Whether someone is just beginning a new job or they have been in the same job for an extended period of time, the person's work drive is usually the same (or at least should be): to excel in that position in order to gain positive experience for a future job or promotion. While I do not pretend to be an expert on the subject by any means, I do think that succeeding in a position can boil down to a couple different variables that an employee can control.

  1. Work Behavior (attitude)
  2. Interest in Work
  3. Knowledge on the Position


While the first two remain a bit more difficult to alter depending on the work environment as well as the person's willingness to adapt to that company culture, the bottom line is if the person is professional enough then they should be able to work in any environment. (Every company defines professionalism differently; here is a really interesting definition from TechRepublic.com) If the work environment is too negative, well there is little the employee can do to change that and should probably just consider looking for a new job. As for the second variable, the employee must also be flexible enough to learn more about their position so that they can develop an interest if one is not immediately there. If they truly cannot, then once again, they might want to speak to HR about a departmental transfer.

The third one is easy to alter and this is the one I want to focus on. Some people have photographic memories and boy, am I jealous of them. For the rest of us, being exceptionally knowledgeable on a topic requires frequent and thorough reviews of all topics related to their job. What does that mean? Well let’s take you, the HR Professional. Accessing different educational resources frequently can help develop your professional career. Register at all of the big HR websites to learn the latest HR information. Set up Google Alerts on certain topics so that you will receive information directly into your email account rather than searching for it yourself. Participate in HR Conferences, which will foster knowledge-sharing including insight into what other companies are doing. And so on. Making sure you know what all best-practices may be and implementing them into your HR function is one result of truly having knowledge on the subject. But I have touched upon this in the past already.

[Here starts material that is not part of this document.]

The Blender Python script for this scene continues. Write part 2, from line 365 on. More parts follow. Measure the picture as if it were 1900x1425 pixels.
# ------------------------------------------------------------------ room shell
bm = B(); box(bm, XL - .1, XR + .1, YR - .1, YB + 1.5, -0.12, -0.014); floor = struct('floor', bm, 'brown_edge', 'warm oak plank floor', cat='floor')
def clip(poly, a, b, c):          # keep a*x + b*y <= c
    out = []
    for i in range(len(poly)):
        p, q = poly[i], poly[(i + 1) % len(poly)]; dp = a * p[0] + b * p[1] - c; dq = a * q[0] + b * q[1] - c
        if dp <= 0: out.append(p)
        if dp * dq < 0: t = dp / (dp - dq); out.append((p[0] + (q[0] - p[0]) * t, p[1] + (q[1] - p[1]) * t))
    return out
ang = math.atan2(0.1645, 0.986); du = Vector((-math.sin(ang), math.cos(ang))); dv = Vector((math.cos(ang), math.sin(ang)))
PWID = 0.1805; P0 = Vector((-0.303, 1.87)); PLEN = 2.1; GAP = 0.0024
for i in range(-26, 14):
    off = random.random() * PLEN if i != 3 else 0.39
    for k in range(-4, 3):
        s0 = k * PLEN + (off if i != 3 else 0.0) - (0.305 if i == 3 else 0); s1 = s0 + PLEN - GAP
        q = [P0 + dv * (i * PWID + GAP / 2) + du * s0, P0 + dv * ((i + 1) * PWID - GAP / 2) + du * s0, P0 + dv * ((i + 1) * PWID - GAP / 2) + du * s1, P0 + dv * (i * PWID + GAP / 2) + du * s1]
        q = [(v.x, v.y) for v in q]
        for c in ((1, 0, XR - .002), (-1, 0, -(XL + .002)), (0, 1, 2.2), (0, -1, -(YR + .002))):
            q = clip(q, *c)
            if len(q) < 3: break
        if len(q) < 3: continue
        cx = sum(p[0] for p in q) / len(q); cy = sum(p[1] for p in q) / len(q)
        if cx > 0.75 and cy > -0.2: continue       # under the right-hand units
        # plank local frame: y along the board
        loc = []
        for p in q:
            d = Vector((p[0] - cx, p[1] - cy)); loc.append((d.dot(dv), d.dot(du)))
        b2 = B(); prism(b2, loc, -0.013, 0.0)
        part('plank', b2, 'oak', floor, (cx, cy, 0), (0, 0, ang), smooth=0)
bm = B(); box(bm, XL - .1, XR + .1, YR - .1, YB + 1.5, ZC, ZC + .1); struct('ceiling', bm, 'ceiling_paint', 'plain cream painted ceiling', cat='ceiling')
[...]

Today, I want to talk about an even easier activity that HR Professionals can do to increase their job expertise. Review old, and maybe even rudimentary, HR procedures. When you first started your position however many months/years ago you were challenged with learning all the ins and outs of recruiting, hiring and managing employees quickly so that you could execute your job responsibilities ASAP. So, when was the last time you re-read old training documents or documents associated with your position. Can you explain all of the details of your employee contract? Can you explicitly talk about all compliance procedures? While, some may feel having in depth knowledge on such basic aspects of the job is unnecessary because others can read the information themselves, I disagree. I think a part of what defines an expert is one who can effectively speak on a topic without aides or assistance. What about compliance procedures? When was the last time you read about the in-depth meaning of an I-9 and how it should be stored and how long it should be stored? I’m sure many of you are already experts in your position. So re-reading won’t hurt you. It will just reinforce and help you continue to excel in your position.

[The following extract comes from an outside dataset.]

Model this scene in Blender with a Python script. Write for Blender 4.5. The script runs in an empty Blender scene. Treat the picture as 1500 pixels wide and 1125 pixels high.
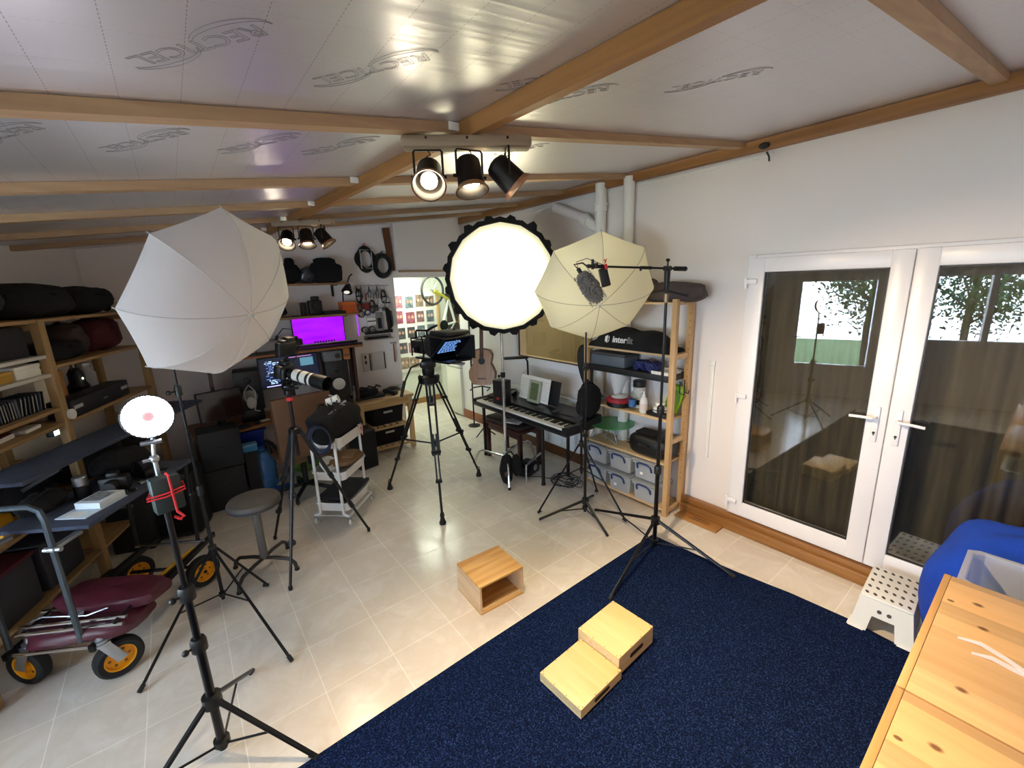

So to reiterate - review the basic procedures/documents you learned in your first few weeks of training and CONTINUE to frequently review them.

There are tons of white papers out there to help you remember or reinforce the information you learned so long ago. Unless you have that perfect memory, there is no shame in reviewing old topics or learning more about your job position.

As I mentioned in a previous blog, we all want to succeed, but sometimes we don’t know how. Start with the easy variable and become a knowledge center by setting some time aside for reoccurring review sessions.